Ich bat Claire um eine ehrliche Bewertung des Stands unserer Freundschaft. Ihr Urteil machte mich glücklich:
Wie Claire richtig bemerkt, haben wir gemeinsam diverse Meilensteine einer zeitgenössischen Frauenfreundschaft erreicht:
- Gemeinsames Besäufnis;
- eine Reihe ehrlicher Nachrichten, Austausch über schädigende Beziehungen, die wir mit emotional unzugänglichen Musikern aus Australiens alternativer Szene hatten;
- und sie hat mir exklusive Bilder ihrer ausufernden Snapback-Sammlung gezeigt.
Fazit
Die Zeit, die ich damit verbracht habe, verzweifelt eine freundschaftliche Verbindung mit Fremden aufzubauen, um später einen Artikel darüber zu schreiben, war nicht gerade ein großer Spaß. Ist es vielleicht wirklich so, dass Freundschaften … harte Arbeit erfordern? Verdammt, ist das nervig. Aber auch wenn ich mich durch dieses Projekt in mir drinnen sehr leer und traurig gefühlt habe, war es technisch gesehen ein Erfolg. Ich habe genau eine neue Freundin und wir werden bald wieder miteinander abhängen. Glaube ich.

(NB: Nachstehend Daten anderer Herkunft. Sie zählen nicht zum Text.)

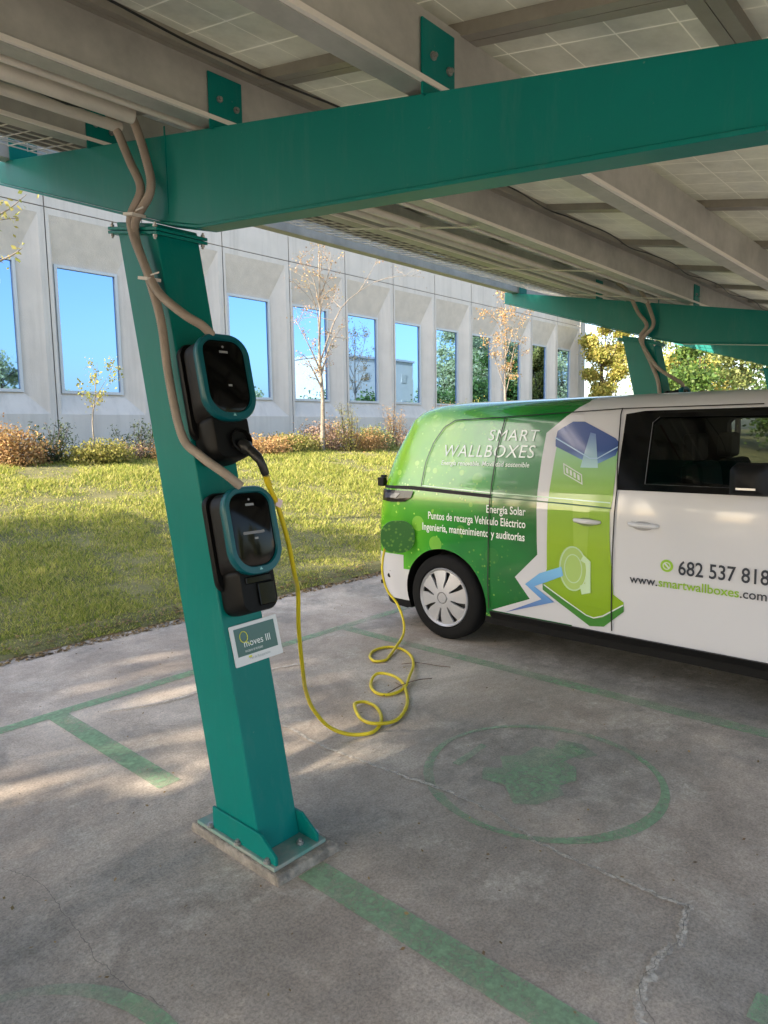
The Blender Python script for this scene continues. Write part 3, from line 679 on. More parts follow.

Ich mag ein besonders mitleidserregender Sonderfall sein, aber es ist relativ normal, mit Mitte 20 viele Freunde zu verlieren, wenn du nicht mehr zur Uni gehst und dir die Wochenenden in Clubs und Bars um die Ohren schlägst. Beim Schreiben dieses Artikels dachte ich dann auch, eine gigantische Marktlücke entdeckt zu haben, die ich unbedingt ausbeuten wollte. Ich würde ein Freundschafts-Äquivalent zu Tinder erfinden, mit dem ich so viel Geld mache, dass Menschen mich um Freundschaften anbetteln, damit sie auch auf meine legendären Sommer-Megayacht-Partys eingeladen werden.

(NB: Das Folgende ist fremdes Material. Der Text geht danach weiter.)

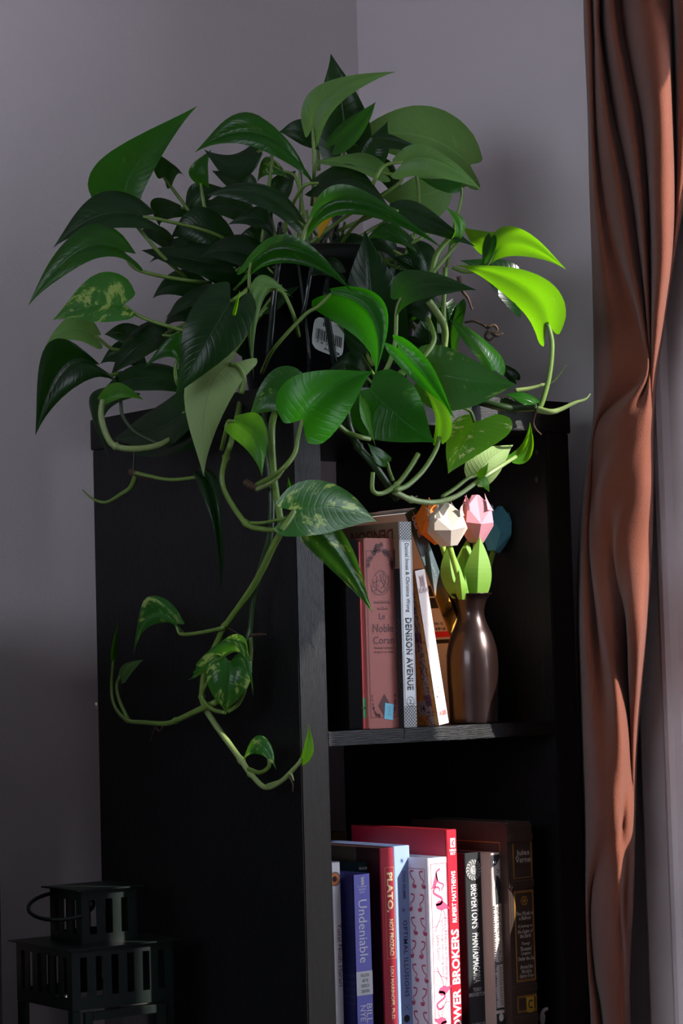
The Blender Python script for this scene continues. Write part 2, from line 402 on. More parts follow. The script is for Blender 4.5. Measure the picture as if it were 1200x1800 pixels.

Blöderweise habe ich von meinem Redakteur erfahren, dass es diese App schon gibt. Wahrscheinlich sollte ich also einfach allen, die sich in einer ähnlichen Situation befinden, empfehlen, besagte App zu verwenden, anstatt sich von irgendeinem der obengenannten Ereignisse inspirieren zu lassen.